Well the trekking gang are all fine and well, after shopping shopping and more shopping in the famous Thamel, buying a range of goods from Yak cheese, yeti books pashmina shawls and tea! They also had a couple of days lounging by the Crown Plaza pool to recoop and did some sight seeing around various temples and ancient villages. I think they all need another holiday after all this activity in Kathmandu!
Lots of resteraunts have been visited like Pilgrims, Funky Buddha and the famous Rum Doodle, they even got to fill in a big foot and put in on the wall. Rum Doodle also offers a free meal if you have climbed Everest! Get your hiking boots on.
I think they have all just about saturated Thamel now and its time to fly home. Oops better go I'm taking them to the airport in 10 mins
by for now! Kathy

Sophie the Wizard




As I wandered through the steeply wooded slopes of Chamonix yesterday afternoon I stumbled into a lovely wooded opening which contained a chalet among the colourful trees.
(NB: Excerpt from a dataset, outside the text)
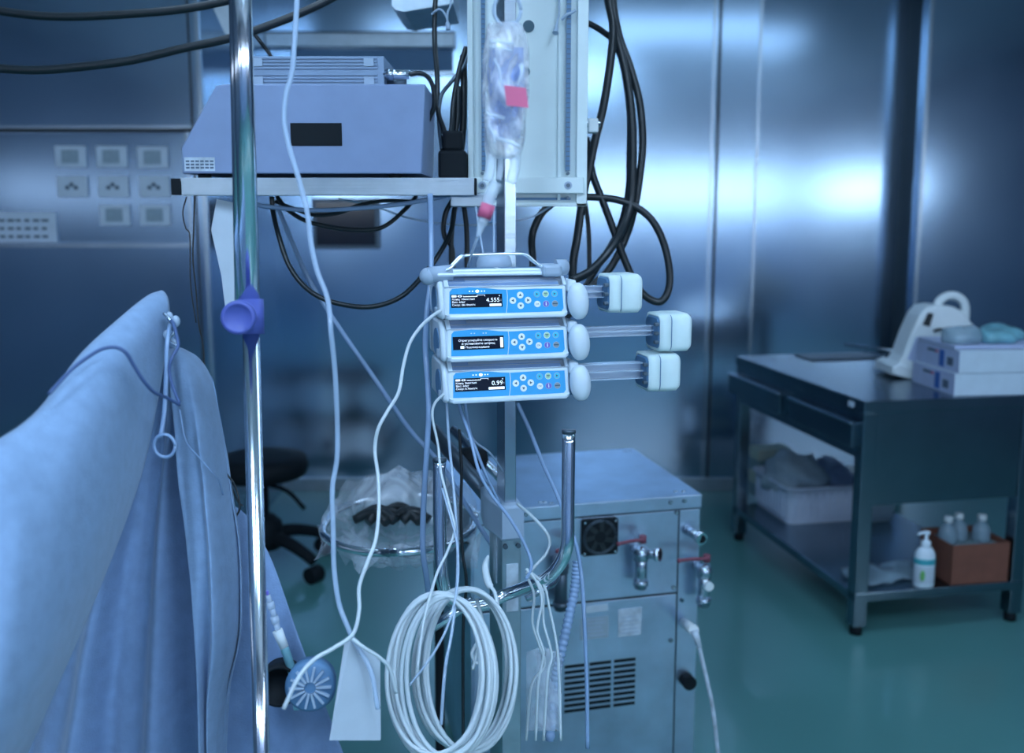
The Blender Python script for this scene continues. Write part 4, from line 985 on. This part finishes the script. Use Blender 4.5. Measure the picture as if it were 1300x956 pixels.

I knocked on the door and a little wizard lady came and let me in. She was dressed in unusual but very colourful clothing including a witches hat! She offered me tea whichI glady accepted and then taking my cup she read the tea-leaves and said, "Ah, you are mountain guide? "
"Yes, I said, "It's been a difficult season for us guides this year, the weather has been all over the place and I have spent a lot of the season breaking trail through deep snow!"
She agreed and told me that the weather should be better today and tomorrow but it may cloud in again, but today should be good.
She swore me to secrecy and thatI should never ever tell anyone about the secret location of her charming little chalet in the magical woods above Chamonix and I said, " Oh, I would like to mention this interesting encounter on my blog"
"Oh, well, thats OK I suppose" she said and shrugging her shoulders in a very French attitude! With that, she tossed a fine powder which was made of some ground up mices tails and other ingredients and stirred it into a steaming bubbling pot of greenish soup, which was boiling away on her wood burning stove. A mist appeared and she waved her wand and suddenly I found myself transported away from the magical autum woods and sitting in a tiny internet booth in the Chamonix Tourist Office!
So, I am assuming that she wanted me to publish this blog page, but I ask any reader to please keep it a bit secrect!
This morning now I am away with my client to Italy. We will stay at the Refuge Torino tonight. Perhaps if we wake early tomorrow and are very lucky we may get a climb or scramble done before the weather closes in again.

Thursday, 4 October 2007

Chamonix Climber







Here we are guiding in Chamonix again.. the weather has been very good but just yesterday it has changed for the worse. Here are somo photos of us up on the Vallee Blanche. We went up to the Refuge des Cosmiques last night to push on the acclimatisation a bit and hoped to climb today, but it snowed all night with about 28 cms of fresh snow this morning so after a walk around the vallee blanche we climbed up the exposed arete back to the Aig du Midi and took the cable car back to Chamonix. The leaves on the trees are turning and its quite mild in the valley! The photos show Greg making easy work of the fresh snow!